DESCRIPTION OF THE TASK
Examine the entries below, count the lines holding the string "wide", and respond with the number only.

DATA PROVIDED
##########

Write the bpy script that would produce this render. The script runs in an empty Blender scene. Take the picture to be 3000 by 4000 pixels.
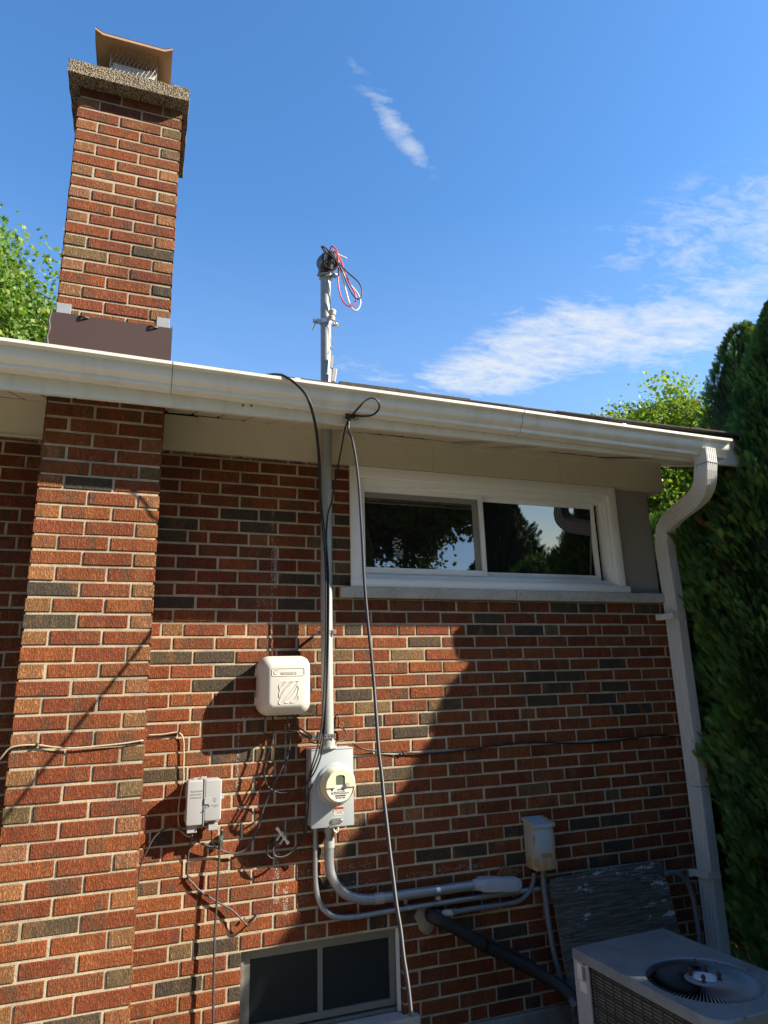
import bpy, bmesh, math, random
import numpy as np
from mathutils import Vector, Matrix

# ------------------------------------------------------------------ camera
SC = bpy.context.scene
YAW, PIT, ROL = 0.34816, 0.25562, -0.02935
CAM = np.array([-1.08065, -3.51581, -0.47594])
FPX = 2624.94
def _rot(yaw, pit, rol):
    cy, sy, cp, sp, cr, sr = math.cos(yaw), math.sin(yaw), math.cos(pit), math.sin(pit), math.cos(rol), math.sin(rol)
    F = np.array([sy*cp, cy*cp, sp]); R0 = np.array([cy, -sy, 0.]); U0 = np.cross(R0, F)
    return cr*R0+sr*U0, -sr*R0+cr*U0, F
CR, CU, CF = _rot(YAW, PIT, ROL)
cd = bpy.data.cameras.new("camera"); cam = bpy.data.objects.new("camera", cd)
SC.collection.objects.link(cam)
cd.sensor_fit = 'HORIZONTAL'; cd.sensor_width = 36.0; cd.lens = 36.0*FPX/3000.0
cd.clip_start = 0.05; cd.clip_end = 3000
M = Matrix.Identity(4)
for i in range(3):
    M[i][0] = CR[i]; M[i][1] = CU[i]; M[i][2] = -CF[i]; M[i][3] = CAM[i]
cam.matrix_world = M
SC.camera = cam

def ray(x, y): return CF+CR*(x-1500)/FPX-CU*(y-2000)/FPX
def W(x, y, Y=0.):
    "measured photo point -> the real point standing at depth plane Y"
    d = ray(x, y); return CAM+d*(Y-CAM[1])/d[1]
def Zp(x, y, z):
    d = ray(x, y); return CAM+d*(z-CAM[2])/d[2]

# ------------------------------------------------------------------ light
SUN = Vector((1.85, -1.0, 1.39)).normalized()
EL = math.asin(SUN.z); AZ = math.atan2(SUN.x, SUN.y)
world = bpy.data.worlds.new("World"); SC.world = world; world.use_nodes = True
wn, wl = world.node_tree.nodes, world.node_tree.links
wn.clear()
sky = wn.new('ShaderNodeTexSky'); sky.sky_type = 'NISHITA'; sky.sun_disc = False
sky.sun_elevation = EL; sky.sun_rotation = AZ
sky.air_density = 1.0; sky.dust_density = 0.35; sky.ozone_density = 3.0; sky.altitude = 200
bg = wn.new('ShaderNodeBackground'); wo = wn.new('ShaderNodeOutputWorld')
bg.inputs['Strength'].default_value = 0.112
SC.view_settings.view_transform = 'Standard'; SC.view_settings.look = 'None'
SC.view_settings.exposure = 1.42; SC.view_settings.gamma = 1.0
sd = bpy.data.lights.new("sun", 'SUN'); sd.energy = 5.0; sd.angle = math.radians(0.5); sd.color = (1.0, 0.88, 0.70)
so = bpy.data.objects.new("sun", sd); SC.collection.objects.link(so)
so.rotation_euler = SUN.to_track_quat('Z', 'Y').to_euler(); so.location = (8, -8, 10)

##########

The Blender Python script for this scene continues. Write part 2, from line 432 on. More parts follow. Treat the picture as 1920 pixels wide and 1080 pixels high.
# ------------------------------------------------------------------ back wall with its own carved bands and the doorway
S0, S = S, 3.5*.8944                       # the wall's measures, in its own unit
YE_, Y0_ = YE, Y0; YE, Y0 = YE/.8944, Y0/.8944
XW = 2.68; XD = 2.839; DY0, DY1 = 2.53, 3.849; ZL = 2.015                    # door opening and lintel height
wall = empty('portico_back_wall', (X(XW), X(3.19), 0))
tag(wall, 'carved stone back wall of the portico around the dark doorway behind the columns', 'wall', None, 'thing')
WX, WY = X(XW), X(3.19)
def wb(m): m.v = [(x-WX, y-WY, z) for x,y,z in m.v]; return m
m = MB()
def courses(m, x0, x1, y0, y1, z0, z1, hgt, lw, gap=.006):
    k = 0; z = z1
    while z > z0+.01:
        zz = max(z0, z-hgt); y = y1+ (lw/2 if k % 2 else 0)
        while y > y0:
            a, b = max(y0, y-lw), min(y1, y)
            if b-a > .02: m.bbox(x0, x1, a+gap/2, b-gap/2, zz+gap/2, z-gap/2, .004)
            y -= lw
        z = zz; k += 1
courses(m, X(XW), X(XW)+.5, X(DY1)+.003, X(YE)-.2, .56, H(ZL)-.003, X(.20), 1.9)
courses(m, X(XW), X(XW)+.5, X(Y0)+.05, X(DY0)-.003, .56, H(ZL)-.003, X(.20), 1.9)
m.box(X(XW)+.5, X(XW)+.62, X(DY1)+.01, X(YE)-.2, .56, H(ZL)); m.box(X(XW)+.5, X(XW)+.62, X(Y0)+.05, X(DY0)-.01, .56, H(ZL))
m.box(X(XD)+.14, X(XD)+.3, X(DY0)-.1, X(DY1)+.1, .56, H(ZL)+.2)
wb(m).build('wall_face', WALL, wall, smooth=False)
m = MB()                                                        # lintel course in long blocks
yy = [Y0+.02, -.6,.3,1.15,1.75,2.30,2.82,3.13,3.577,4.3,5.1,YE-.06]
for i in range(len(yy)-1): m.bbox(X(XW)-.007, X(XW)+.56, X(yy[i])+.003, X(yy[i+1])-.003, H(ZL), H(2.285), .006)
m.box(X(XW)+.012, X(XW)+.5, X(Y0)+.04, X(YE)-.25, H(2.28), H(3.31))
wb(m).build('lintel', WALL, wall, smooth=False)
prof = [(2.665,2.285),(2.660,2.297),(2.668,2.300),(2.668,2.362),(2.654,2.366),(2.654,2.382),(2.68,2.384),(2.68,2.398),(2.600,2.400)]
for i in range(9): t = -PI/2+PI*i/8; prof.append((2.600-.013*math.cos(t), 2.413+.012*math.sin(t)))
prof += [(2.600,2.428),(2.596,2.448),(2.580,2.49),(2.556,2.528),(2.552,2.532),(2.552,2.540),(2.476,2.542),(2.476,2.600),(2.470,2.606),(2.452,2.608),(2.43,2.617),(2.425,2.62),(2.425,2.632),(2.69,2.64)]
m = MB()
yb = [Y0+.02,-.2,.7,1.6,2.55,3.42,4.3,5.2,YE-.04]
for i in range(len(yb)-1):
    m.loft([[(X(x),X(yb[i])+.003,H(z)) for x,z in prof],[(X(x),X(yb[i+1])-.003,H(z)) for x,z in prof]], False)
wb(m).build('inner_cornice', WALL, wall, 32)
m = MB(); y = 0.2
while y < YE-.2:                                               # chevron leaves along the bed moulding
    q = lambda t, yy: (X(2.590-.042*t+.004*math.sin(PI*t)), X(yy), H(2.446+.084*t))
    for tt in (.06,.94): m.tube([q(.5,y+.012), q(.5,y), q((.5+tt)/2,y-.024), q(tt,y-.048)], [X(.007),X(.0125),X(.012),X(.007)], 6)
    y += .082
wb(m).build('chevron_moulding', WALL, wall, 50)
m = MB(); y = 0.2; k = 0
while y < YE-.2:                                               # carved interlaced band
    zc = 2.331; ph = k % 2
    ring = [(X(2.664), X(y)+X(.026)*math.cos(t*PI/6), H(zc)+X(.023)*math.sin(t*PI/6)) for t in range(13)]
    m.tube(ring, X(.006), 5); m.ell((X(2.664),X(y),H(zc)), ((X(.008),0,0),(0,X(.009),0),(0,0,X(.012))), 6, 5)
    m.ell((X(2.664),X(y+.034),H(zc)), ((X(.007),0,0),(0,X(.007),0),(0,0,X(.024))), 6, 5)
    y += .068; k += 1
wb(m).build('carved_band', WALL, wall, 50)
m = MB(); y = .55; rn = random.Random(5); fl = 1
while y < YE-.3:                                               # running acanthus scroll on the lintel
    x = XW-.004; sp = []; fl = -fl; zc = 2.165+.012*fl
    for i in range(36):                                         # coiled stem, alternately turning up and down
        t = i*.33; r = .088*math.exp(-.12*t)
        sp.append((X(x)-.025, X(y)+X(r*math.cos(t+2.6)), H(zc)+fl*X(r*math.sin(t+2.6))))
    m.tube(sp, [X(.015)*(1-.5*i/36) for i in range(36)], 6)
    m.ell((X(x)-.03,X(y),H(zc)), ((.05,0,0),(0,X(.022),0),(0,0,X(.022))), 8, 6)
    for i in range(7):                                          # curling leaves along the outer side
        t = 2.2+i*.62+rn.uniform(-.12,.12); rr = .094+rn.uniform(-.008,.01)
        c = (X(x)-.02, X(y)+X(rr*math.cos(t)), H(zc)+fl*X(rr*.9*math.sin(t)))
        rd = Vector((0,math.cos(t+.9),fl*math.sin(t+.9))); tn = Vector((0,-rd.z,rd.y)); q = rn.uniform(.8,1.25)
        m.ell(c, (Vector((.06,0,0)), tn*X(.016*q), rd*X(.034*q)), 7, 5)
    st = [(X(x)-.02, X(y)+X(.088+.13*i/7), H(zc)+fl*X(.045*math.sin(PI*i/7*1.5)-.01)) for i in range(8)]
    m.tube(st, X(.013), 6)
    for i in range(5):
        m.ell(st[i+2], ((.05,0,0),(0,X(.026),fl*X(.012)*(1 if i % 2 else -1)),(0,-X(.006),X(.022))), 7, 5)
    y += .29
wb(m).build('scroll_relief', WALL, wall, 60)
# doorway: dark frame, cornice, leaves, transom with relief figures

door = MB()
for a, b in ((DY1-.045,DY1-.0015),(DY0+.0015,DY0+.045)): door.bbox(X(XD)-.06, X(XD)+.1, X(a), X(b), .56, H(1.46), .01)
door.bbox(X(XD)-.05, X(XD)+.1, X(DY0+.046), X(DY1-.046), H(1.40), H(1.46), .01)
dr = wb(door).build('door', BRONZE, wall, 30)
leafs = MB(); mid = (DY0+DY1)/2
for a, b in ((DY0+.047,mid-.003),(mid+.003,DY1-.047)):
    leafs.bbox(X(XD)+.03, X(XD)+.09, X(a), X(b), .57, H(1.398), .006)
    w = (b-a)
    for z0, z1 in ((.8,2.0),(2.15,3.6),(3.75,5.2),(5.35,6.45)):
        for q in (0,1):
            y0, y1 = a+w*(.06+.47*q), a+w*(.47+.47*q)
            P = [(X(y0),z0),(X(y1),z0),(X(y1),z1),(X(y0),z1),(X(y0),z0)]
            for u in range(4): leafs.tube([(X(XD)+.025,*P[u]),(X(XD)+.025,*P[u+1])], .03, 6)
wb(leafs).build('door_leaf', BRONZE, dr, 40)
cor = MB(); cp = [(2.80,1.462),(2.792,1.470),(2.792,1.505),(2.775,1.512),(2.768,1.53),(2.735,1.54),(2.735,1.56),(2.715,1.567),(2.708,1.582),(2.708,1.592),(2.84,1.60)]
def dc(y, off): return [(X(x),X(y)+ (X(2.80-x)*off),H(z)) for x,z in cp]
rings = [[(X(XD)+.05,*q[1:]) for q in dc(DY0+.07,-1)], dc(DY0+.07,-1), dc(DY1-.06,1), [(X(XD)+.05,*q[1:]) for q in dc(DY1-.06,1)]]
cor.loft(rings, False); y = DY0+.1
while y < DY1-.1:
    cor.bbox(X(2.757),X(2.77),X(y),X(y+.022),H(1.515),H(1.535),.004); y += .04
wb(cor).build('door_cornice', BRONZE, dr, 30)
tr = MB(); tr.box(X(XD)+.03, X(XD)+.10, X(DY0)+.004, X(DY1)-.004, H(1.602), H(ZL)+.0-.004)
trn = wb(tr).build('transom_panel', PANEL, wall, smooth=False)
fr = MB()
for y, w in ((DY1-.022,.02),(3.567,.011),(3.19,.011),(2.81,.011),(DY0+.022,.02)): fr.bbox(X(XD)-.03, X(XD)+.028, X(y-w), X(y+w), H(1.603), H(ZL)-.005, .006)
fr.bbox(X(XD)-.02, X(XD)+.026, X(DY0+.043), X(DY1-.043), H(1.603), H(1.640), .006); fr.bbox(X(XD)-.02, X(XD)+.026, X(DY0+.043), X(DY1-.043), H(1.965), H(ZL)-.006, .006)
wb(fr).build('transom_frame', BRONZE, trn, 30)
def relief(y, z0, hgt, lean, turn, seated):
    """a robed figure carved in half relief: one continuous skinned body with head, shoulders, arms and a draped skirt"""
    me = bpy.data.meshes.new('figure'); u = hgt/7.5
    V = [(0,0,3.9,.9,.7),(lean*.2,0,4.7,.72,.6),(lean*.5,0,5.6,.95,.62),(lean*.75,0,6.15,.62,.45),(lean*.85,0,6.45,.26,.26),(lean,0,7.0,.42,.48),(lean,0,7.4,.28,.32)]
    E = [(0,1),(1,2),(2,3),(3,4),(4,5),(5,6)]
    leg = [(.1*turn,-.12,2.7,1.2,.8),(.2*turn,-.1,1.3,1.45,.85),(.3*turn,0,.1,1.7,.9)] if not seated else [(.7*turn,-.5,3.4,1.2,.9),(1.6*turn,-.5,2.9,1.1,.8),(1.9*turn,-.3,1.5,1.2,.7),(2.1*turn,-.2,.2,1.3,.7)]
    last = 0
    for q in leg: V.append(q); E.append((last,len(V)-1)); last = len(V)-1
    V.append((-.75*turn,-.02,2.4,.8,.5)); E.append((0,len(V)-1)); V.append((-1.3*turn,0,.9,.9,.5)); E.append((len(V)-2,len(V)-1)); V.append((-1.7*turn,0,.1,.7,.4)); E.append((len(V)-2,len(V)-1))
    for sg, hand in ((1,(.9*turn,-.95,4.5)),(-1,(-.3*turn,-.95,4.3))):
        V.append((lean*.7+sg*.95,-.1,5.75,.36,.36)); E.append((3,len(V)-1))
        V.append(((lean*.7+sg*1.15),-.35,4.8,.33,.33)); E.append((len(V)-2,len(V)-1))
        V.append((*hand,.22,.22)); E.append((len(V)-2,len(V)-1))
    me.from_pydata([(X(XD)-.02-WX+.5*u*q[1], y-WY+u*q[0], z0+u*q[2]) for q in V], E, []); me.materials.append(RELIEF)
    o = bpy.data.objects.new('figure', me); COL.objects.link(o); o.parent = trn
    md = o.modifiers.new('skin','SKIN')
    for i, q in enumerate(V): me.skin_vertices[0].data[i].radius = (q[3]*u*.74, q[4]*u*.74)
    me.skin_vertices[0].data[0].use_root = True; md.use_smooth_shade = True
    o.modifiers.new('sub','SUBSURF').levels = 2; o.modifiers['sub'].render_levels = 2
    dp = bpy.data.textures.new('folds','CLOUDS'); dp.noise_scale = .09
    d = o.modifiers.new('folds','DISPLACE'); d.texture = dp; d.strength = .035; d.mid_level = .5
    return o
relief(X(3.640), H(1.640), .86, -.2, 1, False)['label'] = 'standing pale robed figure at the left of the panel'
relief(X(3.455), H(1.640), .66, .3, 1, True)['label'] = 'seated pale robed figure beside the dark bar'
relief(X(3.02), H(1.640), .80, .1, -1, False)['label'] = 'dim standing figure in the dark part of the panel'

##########

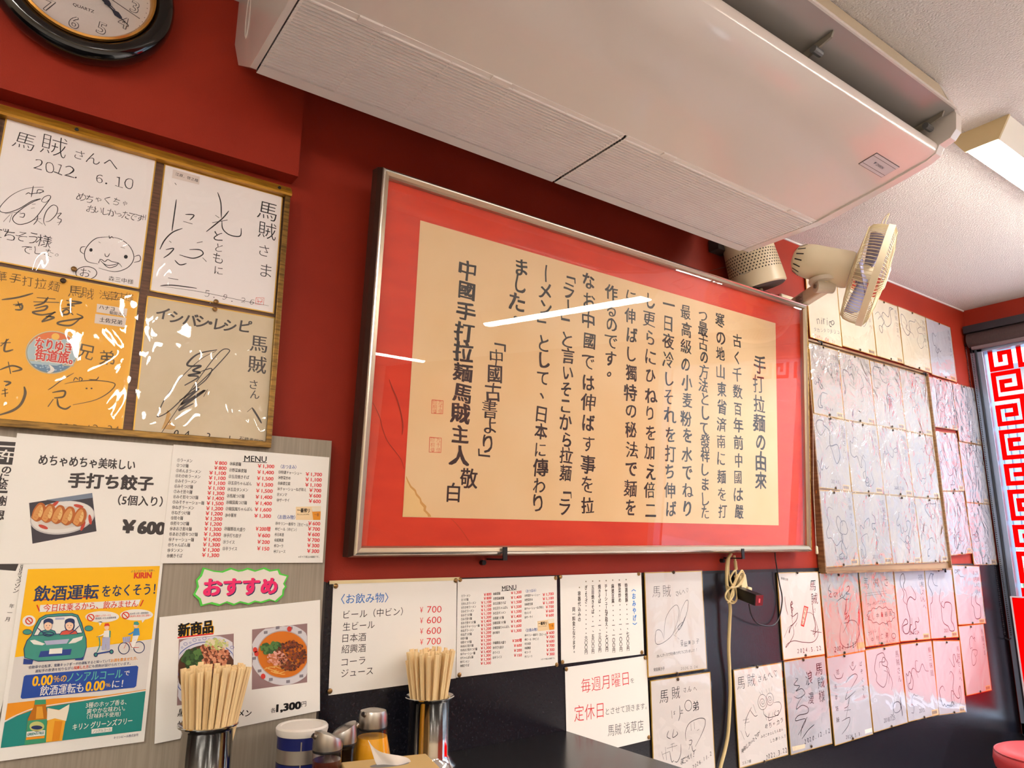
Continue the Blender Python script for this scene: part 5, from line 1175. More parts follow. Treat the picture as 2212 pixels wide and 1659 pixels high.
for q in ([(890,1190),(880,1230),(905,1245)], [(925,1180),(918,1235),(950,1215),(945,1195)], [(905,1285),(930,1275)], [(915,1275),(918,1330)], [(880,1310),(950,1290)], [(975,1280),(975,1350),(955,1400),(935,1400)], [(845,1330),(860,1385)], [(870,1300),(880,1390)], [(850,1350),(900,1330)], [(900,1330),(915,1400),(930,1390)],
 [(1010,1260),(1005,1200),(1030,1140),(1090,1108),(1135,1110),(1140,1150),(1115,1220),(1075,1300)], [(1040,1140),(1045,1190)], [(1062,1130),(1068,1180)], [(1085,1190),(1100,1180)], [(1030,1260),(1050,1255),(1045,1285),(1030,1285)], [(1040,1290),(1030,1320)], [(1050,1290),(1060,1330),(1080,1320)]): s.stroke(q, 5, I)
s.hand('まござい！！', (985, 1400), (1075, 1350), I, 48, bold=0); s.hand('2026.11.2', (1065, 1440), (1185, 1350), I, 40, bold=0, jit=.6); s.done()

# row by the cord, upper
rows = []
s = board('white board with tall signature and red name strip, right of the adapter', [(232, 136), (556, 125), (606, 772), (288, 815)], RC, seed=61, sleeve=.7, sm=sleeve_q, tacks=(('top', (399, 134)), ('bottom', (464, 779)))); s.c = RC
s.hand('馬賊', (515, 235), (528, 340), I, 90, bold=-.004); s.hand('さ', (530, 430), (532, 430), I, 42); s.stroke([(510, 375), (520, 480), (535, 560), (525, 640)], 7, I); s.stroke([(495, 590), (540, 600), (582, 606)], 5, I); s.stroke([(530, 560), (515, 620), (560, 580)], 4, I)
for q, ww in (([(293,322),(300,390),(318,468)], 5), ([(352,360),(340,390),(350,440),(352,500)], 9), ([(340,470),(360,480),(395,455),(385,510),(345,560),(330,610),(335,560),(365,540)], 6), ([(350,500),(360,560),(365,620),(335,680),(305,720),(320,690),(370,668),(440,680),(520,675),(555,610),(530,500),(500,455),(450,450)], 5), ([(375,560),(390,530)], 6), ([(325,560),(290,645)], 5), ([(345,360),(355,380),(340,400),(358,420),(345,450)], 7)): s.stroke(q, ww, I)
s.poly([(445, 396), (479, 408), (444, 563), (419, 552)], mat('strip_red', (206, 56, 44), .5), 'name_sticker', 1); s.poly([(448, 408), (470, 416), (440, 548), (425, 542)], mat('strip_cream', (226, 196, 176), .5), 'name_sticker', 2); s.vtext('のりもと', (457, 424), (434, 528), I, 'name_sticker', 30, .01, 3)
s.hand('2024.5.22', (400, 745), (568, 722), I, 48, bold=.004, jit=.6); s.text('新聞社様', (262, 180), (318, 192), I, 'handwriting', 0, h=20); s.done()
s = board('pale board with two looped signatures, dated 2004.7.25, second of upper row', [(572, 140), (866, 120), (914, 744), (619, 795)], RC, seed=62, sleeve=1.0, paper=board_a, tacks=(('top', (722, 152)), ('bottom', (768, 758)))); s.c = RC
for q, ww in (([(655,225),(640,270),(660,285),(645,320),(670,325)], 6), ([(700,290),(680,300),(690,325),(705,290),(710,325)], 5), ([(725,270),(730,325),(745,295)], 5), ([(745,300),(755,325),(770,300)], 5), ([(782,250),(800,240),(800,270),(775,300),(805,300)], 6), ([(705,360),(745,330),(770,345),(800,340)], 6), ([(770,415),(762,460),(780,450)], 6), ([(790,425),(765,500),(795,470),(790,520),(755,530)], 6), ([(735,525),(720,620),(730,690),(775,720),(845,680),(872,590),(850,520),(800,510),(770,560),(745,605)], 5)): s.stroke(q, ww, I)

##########

CORRECT RESULT
2